Requirements -
Pick out the lines below with "this" and list them.

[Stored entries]
────
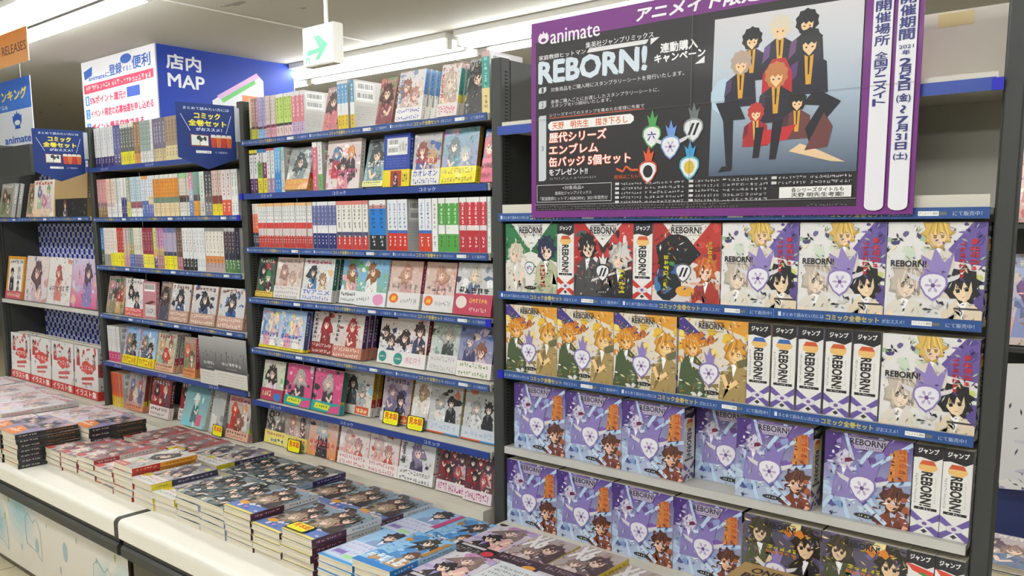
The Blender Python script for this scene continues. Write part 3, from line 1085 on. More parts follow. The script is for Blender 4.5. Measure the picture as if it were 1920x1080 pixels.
# second bookcase
face_row('second', 'fourth', -.332, [
    (.036, .175, .138, .014, 2, 'group cover with pink and grey figures', C(('b0989a', 'a89a80'), ['d08aa0', '4a4444', '8a6a5a', '5a5050', 'a84038'], ['6a6a70', '4a4a54', 'b84a3c', '8a8a70', 'c8a070'], '4a8a50'), '6a8a3a', None),
    (.19, .322, .136, .012, 1, 'white comic with black drawing and red band', C(('dcd8d6', 'e2dedc'), ['2a2a2c', '3a3a3c'], ['e8e8e8', '3a3a40'], '888', ['d8c8c8'], 'top'), [(.6, 'c89098'), (.4, 'd8d0d0')], (.22, 'd2605c', text_band('', [None, None], 'f6e6e4')), 0, 6),
    (.325, .42, .13, .012, 1, 'dusty pink back cover with barcodes', lambda a: (a.R(0, 0, 1, 1, 'b9808a'), a.barcode(.1, .74, .9, .94), a.R(.2, .06, .95, .38, 'cfcdc9'), a.marks(.25, .1, .9, .34, 6, '777', dens=3), a.P([(.1, .4), (.7, .5), (.95, .46), (.5, .38)], '6a3a34')), 'b9808a', None, 0, 4),
    (.432, .5, .134, .012, 1, 'dark comic with brown-haired figure', C(('6a605c', '8a7a84'), ['3f2f2c'], ['4a4a5c'], 'c8b8a8', ['b08a5a', '5a6a8a']), 'c8b8a0', None),
    (.508, .63, .13, .012, 1, 'grey comic with blue-black figure beside dark cover'.replace(' beside dark cover', ' nearer middle'), C(('cfc9c4', 'c6c6c8'), ['2a303a'], ['3f5a86'], '8a5a50', ['e8e8ea', '30363f'], 'top'), 'd8b0a0', (.3, 'b89484', text_band('', [None, 'へんへん'[:0] or None], 'f2ead8'))),
    (.645, .795, .13, .012, 1, 'grey comic with blue-black figure in middle', C(('cfc9c4', 'c6c6c8'), ['2a303a'], ['3f5a86'], '8a5a50', ['e8e8ea', '30363f'], 'top'), 'd8b0a0', (.3, 'b89484', text_band('', [None, None], 'f2ead8'))),
    (.81, .955, .13, .012, 1, 'grey comic with blue coat figure', C(('cfc9c4', 'c2c8cc'), ['3a3c46'], ['2f5f9c'], '8a5a50', ['e0c8b0', '6a8ab0'], 'top'), 'c8b0a0', (.3, 'c09a8c', text_band('', [None, None], 'f2ead8'))),
])
face_row('second', 'fifth', -.514, [
    (.145, .255, .136, .013, 2, 'sky blue walking-pair comic with yellow band', C(('7aa4d8', 'cfe0e4'), ['8a7a60', '2f2c2c'], ['5a6470', '3a3a44'], 'd06a80', ['e0b0c8', '9cc870', 'f0f0e8'], 'side'), 'd8d6d2', (.24, 'e6d41a', text_band('', ['TVアニメ化'], 'b8401c'))),
    (.265, .38, .136, .013, 2, 'second sky blue comic with walking pair', C(('7aa4d8', 'cfe0e4'), ['8a7a60', '2f2c2c'], ['5a6470', '3a3a44'], 'd06a80', ['e0b0c8', '9cc870', 'f0f0e8'], 'side'), 'd8d6d2', (.24, 'e6d41a', text_band('', ['TVアニメ化'], 'b8401c'))),
    (.39, .515, .134, .013, 3, 'pastel comic with three small figures', C(('c8c0b0', 'a8b890'), ['d0a070', '8a5a3a', 'c84a3c'], ['8ab0a0', 'd8b090', '70948c'], 'd05a5a'), [(.62, 'b8b4ac'), (.38, 'c83a5c')], (.2, 'd8a888', None)),
    (.585, .66, .134, .013, 1, 'green-tinted comic beside the leaflets', C(('a08a80', '8aa070'), ['c8604a', '6a5a4a'], ['7a8a60', 'b07a5a'], 'd0a0a0'), 'c83a5c', (.22, 'd88a50', None), 0, 6),
])
spine_row('second', 4, -.514, [
    (4, 194, 216, 'white paperback with pink foot', [(.72, 'dddcda'), (.28, 'c8326e')], '9a9a98'),
], .134, .036, .125, shelf_word='fifth', start=20)
spine_row('second', 5, -.688, [
    (4, 199, 222, 'orange paperback with yellow foot', [(.7, 'cf5a24'), (.3, 'd8b42c')], '3a4aa0'),
], .13, .036, .128, shelf_word='bottom', start=20)
face_row('second', 'bottom', -.688, [
    (.145, .275, .136, .014, 2, 'busy comic with blue-haired figures', C(('9a8c8c', 'b8a090'), ['5a6aa0', 'b04a50', 'd8c8b8'], ['8a5a50', '6a6a94', 'c09a9a'], 'e0e0e0'), [(.7, '8c4030'), (.3, 'd8c020')], (.16, 'd88a6a', None)),
    (.325, .46, .136, .014, 1, 'dark red comic with pink flowered band', C(('8a3a3c', '7a3038'), ['3a2a30', 'c8a890', '8a2a30'], ['a02830', '5a4a54', 'b06a6a'], 'f0e8e4'), '4a2a2c', (.3, 'dccfcc', None)),
    (.475, .585, .136, .014, 1, 'dark red comic, partly behind teal package', C(('8a3a3c', '7a3038'), ['3a2a30', 'c8a890', '8a2a30'], ['a02830', '5a4a54', 'b06a6a'], 'f0e8e4'), '4a2a2c', (.3, 'dccfcc', None), .03),
    (.56, .71, .15, .02, 1, 'teal picture package in clear film', lambda a: (a.grad(0, 0, 1, 1, '4f8288', '9fc4c4'), a.figure(.5, .62, .2, 'cfd8d4', '4a7a80'), a.splash(['3f6f78', 'c8dcd8', '6aa0a4'], 12, .12), a.R(.6, .05, .8, .3, 'c8607c'), a.P([(.0, .0), (.5, .0), (.1, .25)], '7ac0d0')), 'c8cac4', None, -.008, 16),
    (.725, .80, .14, .016, 1, 'grey film package beside teal package', lambda a: (a.grad(0, 0, 1, 1, '9a9c98', 'c4c6c2'), a.splash(['b0b2ae', 'd4d6d2', '8a8c88'], 10, .12), a.R(.1, .1, .5, .4, 'd8d4cc')), 'b4b6b2', None, .0, 14),
    (.83, .955, .138, .014, 1, 'red-haired group cover with yellow spine foot', C(('c8a8a0', '8ab0a0'), ['c8402c', 'd8a070', '8a5a4a'], ['b83a30', 'd8d0c8', '7a3a34'], 'c84a5a'), [(.7, 'b8a898'), (.3, 'e0d01c')], (.2, 'd8a890', None)),
])

# third bookcase
face_row('third', 'top', .242, [
    (1.385, 1.448, .118, .012, 1, 'pink and grey leaning comic', C(('b89aa4', 'd88a80'), ['5a4a4c'], ['c87a80'], 'e8e8e8', ['3a3a3a', 'd8a05a']), 'c8a0a0', None, .0, 14),
    (1.60, 1.66, .118, .012, 1, 'dusky rose leaning comic', C(('8a9a7a', 'b06a6a'), ['5a3a3c'], ['8a4a54'], 'd8a0a0', ['c87a70', '4a3a3c']), '8a5a5c', None, .0, 14),
    (1.675, 1.765, .124, .013, 3, 'white film-wrapped comic with brown-haired figures', C(('dad8d8', 'e2e0de'), ['9a6a5a', 'c09080'], ['c8b0b0', 'e0c8b8'], '6a9ac8', ['e8c8c0', '8a9ab8'], 'side'), [(.5, '3a78b4'), (.22, 'd0d0cc'), (.28, 'd2b42a')], (.27, 'e4e2e0', text_band('', [None, None], '4a5ab0'))),
    (1.82, 1.882, .124, .013, 2, 'white film-wrapped comic with red lettering', C(('dcdad8', 'd8d4d2'), ['c8b8a8'], ['c8a090'], 'cf4a3c', ['e8e4e0', 'b8c8b0'], 'side'), [(.1, 'c8a8a8'), (.5, '2f8f86'), (.4, 'dccb2c')], (.25, 'e0d8d4', text_band('', [None], 'd84a6a'))),
    (1.895, 1.955, .13, .012, 2, 'teal-spined leaning comic', C(('a8a8a4', '6a6864'), ['3a3a3a'], ['4a4a4c'], '333', ['888884']), [(.08, 'b89898'), (.52, '2f8f86'), (.4, 'dccb2c')], None, .01, 13),
])
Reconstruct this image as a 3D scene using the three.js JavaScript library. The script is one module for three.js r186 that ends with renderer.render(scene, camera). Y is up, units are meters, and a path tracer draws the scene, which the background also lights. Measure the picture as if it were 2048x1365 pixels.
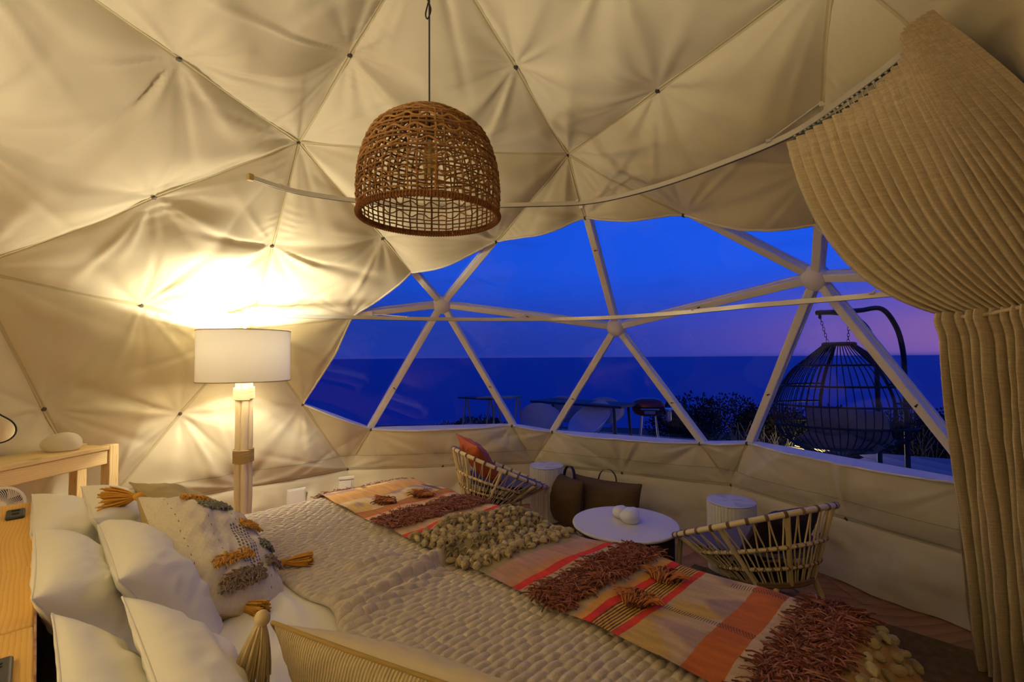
────
Task result -
The Blender Python script for this scene continues. Write part 3, from line 1085 on. More parts follow. The script is for Blender 4.5. Measure the picture as if it were 1920x1080 pixels.
Reconstruct this image as a 3D scene using the three.js JavaScript library. The script is one module for three.js r186 that ends with renderer.render(scene, camera). Y is up, units are meters, and a path tracer draws the scene, which the background also lights. Measure the picture as if it were 2048x1365 pixels.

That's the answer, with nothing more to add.